• [RECORDED INFORMATION]
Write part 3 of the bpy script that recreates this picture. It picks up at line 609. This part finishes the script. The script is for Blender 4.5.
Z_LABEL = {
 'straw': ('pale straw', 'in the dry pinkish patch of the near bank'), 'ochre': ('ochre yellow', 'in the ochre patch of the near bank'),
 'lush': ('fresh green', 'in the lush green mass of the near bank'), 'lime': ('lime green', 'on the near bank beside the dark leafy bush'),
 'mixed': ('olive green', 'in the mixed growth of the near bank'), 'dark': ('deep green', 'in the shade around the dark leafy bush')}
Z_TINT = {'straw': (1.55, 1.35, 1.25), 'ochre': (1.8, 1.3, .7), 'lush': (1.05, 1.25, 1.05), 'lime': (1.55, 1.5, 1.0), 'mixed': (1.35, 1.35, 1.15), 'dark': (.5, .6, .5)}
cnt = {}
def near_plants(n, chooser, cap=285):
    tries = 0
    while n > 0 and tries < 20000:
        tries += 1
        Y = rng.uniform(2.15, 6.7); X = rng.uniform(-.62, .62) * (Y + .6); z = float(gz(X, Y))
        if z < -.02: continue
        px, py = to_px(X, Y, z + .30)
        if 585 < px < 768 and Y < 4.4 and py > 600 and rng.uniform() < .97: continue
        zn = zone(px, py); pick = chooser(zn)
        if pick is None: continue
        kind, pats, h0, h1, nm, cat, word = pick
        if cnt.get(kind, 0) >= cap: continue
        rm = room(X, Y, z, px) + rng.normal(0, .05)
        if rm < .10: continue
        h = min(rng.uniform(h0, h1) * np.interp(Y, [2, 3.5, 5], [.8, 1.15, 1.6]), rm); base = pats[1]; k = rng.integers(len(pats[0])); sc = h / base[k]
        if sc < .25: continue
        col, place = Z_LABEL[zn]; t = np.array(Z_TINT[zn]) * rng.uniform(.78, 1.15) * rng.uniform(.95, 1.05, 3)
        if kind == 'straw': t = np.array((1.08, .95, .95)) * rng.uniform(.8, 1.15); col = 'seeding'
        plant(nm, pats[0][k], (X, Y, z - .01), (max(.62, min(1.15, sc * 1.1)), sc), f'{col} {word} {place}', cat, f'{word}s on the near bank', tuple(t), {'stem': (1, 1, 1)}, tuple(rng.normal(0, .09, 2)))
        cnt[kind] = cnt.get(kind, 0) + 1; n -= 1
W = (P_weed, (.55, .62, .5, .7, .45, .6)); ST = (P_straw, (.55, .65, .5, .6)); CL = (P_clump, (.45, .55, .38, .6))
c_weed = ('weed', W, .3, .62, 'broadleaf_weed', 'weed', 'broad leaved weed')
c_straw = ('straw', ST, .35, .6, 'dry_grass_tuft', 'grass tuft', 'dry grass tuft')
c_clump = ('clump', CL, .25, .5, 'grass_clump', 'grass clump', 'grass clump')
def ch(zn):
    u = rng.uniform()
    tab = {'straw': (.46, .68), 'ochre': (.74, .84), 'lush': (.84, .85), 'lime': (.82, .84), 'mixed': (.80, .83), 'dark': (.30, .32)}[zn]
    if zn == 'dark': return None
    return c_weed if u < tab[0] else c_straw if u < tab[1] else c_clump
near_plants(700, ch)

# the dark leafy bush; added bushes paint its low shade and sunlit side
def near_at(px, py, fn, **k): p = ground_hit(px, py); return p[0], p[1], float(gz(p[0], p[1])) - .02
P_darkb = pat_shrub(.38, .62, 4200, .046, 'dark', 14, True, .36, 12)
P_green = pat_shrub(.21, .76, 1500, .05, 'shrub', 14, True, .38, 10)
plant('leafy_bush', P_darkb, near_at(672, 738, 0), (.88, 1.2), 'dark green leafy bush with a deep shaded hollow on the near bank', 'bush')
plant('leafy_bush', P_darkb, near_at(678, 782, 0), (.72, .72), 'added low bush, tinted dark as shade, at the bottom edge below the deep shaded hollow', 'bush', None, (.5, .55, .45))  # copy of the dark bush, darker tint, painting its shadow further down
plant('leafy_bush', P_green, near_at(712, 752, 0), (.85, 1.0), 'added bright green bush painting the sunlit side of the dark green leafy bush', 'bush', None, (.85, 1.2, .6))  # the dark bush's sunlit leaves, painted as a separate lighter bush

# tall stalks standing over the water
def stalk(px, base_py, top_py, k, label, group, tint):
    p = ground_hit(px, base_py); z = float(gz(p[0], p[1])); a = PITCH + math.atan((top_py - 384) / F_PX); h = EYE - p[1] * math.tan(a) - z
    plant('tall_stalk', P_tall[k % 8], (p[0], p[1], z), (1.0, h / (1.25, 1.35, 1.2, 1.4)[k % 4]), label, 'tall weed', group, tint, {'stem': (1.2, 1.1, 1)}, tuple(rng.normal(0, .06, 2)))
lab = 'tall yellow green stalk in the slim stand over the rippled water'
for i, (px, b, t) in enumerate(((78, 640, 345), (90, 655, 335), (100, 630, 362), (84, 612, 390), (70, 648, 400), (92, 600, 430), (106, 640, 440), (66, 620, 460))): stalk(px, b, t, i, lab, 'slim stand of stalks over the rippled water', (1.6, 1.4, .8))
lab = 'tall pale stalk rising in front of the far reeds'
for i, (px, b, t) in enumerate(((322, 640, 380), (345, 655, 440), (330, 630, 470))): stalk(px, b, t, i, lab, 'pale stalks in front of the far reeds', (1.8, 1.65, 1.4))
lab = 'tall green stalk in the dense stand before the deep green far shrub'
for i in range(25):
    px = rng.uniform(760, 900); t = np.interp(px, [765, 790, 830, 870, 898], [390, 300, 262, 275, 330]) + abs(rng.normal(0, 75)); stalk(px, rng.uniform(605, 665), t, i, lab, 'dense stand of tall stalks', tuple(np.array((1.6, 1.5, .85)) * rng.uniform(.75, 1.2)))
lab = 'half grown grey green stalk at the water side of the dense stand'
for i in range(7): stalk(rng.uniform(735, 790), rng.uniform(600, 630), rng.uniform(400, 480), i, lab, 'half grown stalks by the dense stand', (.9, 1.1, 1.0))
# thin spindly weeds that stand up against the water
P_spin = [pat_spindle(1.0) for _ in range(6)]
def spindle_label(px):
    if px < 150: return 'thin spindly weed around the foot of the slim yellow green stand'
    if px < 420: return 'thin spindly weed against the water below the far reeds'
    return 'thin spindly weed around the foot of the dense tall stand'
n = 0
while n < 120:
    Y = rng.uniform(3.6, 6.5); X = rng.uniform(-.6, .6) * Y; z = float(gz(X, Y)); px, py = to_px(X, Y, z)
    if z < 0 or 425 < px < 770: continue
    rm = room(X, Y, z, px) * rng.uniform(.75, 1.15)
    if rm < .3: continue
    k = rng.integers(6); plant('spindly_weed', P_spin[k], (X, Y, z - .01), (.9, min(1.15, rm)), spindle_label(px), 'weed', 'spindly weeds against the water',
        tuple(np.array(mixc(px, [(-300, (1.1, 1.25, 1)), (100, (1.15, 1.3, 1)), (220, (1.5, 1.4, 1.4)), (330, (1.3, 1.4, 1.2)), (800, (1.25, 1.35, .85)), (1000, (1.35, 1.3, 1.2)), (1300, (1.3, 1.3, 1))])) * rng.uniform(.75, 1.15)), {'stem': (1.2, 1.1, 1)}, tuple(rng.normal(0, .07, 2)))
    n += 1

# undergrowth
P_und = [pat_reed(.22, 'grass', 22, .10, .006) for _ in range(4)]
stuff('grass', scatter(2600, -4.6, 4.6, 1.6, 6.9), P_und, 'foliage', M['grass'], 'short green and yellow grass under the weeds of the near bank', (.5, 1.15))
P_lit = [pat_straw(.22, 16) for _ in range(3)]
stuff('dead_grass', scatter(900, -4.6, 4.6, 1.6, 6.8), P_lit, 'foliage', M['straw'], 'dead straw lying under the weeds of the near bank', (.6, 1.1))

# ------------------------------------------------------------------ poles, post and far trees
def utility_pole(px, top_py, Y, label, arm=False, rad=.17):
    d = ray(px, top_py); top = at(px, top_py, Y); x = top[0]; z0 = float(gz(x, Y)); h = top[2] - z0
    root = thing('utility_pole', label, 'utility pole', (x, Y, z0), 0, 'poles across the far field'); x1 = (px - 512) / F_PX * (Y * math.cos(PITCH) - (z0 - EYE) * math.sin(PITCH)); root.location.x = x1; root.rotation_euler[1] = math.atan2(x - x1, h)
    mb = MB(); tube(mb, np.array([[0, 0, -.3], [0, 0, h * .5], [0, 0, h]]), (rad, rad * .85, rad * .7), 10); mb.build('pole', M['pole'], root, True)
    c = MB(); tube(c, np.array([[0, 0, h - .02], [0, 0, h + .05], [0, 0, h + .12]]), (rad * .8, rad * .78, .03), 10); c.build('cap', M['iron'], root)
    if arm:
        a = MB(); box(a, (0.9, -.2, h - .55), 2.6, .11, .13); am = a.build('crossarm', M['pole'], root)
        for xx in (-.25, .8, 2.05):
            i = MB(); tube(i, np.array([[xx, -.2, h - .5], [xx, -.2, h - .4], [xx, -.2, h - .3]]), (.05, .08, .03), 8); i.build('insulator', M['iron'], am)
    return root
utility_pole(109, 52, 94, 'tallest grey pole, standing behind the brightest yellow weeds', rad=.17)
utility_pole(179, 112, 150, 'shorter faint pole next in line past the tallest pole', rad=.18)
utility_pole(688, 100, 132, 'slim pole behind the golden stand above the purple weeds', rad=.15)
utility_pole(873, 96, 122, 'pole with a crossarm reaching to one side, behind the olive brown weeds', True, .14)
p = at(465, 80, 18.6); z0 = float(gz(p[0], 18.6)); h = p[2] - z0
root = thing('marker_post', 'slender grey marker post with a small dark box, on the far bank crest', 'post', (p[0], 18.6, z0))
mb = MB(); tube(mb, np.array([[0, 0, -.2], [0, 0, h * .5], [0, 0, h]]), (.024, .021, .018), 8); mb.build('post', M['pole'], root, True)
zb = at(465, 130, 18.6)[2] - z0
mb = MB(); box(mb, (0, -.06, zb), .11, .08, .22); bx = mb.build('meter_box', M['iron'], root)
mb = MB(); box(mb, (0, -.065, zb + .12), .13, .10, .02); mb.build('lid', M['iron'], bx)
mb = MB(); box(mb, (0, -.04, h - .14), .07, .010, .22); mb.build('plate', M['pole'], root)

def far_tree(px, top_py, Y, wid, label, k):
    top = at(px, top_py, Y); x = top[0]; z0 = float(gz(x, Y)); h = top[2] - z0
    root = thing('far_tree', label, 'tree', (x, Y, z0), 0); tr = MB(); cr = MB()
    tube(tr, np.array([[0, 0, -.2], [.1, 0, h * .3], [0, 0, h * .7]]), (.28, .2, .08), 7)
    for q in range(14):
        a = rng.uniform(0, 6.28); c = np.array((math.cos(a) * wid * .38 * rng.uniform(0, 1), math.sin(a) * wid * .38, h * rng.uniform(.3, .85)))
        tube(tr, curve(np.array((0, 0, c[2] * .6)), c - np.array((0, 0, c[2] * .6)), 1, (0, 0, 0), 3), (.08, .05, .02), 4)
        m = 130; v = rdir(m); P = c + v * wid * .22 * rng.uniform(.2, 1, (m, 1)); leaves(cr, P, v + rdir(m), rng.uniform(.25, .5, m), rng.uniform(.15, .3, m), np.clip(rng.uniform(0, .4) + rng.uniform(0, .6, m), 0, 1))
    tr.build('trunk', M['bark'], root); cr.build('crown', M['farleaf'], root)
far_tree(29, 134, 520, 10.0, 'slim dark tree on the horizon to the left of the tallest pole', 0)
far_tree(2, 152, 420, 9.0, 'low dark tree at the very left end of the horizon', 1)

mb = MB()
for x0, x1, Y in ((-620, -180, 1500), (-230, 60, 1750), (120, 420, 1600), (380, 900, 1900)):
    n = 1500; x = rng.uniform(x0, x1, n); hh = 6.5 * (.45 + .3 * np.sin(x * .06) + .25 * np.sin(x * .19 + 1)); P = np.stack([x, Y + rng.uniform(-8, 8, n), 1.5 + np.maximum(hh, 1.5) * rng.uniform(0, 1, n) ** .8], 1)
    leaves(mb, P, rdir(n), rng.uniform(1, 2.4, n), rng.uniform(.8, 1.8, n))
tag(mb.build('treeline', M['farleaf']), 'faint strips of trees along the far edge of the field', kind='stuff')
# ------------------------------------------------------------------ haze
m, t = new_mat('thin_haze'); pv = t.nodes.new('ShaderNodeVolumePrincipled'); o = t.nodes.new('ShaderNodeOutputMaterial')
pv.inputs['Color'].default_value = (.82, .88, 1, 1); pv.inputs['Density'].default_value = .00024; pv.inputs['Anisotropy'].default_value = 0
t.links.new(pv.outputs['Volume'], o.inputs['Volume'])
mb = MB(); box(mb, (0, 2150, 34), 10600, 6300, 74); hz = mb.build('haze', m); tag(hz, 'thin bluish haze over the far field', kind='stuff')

• [WORK TO BE COMPLETED] Exactly as written, quote the lines from the one that has "near bank', 'bush')" down to the one that has "(.85, 1.2, .6))", and include both.

• [WRITTEN SOLUTION]
plant('leafy_bush', P_darkb, near_at(672, 738, 0), (.88, 1.2), 'dark green leafy bush with a deep shaded hollow on the near bank', 'bush')
plant('leafy_bush', P_darkb, near_at(678, 782, 0), (.72, .72), 'added low bush, tinted dark as shade, at the bottom edge below the deep shaded hollow', 'bush', None, (.5, .55, .45))  # copy of the dark bush, darker tint, painting its shadow further down
plant('leafy_bush', P_green, near_at(712, 752, 0), (.85, 1.0), 'added bright green bush painting the sunlit side of the dark green leafy bush', 'bush', None, (.85, 1.2, .6))  # the dark bush's sunlit leaves, painted as a separate lighter bush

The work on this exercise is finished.